Lionel assures his subject that he’s not after his mangina, a reassurance that the nymphomaniacal Loïc finds little solace in, given he routinely and symbiotically fills his spiritual voids and his erogenous orifices every chance he gets. All the questions that Lionel presses, all his inquiries about Loïc’s social aspirations, his life philosophies, his non-sexual dreams of intimacy, are treated with cavalier dismissal.

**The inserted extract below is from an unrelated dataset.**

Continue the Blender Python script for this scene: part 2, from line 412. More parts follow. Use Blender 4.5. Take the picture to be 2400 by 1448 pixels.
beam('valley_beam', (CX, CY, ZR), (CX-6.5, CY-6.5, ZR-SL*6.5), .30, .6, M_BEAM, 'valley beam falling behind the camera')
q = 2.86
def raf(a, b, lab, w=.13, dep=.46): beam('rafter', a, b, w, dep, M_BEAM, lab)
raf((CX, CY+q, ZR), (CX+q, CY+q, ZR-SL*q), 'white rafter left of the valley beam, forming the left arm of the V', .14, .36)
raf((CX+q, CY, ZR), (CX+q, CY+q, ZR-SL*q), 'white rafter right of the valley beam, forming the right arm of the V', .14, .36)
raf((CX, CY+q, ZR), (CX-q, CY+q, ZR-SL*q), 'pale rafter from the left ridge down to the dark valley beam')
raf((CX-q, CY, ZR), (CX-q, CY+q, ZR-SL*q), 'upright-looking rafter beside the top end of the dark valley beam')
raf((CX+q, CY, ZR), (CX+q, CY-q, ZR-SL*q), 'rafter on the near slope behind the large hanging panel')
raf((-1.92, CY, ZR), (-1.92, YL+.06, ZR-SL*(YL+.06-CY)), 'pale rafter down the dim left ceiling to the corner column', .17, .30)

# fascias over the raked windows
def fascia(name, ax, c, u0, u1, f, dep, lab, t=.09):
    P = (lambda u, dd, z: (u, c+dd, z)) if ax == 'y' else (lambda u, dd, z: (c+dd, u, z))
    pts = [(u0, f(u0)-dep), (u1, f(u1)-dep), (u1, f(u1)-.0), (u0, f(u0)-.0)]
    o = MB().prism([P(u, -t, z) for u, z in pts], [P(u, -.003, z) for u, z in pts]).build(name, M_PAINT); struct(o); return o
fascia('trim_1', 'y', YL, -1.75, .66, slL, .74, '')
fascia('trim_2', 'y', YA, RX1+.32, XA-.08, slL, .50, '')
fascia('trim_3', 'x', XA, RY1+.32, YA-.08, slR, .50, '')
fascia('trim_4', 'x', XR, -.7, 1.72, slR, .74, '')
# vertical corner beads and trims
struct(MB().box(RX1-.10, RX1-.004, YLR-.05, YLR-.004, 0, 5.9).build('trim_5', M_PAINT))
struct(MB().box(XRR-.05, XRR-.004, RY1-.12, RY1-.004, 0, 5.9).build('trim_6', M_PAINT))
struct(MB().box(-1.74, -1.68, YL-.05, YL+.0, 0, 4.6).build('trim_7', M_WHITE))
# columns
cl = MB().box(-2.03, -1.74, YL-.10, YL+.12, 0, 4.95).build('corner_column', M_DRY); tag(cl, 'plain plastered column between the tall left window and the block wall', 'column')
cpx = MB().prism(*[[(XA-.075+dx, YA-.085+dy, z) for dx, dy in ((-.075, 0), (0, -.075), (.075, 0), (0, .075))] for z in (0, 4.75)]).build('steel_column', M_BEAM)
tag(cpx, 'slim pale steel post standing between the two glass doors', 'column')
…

Lionel’s interest strikes the sexually impatient boy as, at best, a waste of precious evening time that could be spent scouring chat rooms for hookups and, at worst, a surreptitious and sleazy tactic to get more than the requisite one-way trip through Loïc’s turnstile.
As a director, Baier’s strategy of getting a fictional character—one based, so say the press notes, very closely on the life and styles of the actor playing him (Pierre Chatagny, who has a gangly, mid-pubescent brand of sexuality that correlates well with his unflappable promiscuity as well as his as-of-yet unstifled cerebral curiosity)—allows him to have his cock and eat it too…hell, it even gives him the chance to gallantly turn down Loïc’s frustrated offering in a public bathroom stall. Not only does Baier let his own earnest, chaste interest in the boy serve as the catalyst for his second awakening (one he confuses momentarily for heterosexuality, since he remains unattracted to Lionel), but he also gets to restage what he must’ve fantasized his amateur leading man Chatagny said to his friends behind his back.
“He’s interesting, different,” Loïc tells his long-suffering roommate and possibly former girlfriend (Natacha Koutchoumov, who gives a fantastically understated performance in a film that tragically acts like it doesn’t need her). Sounds like the last words Baier might’ve imagined before frantically rubbing one off into his sheets.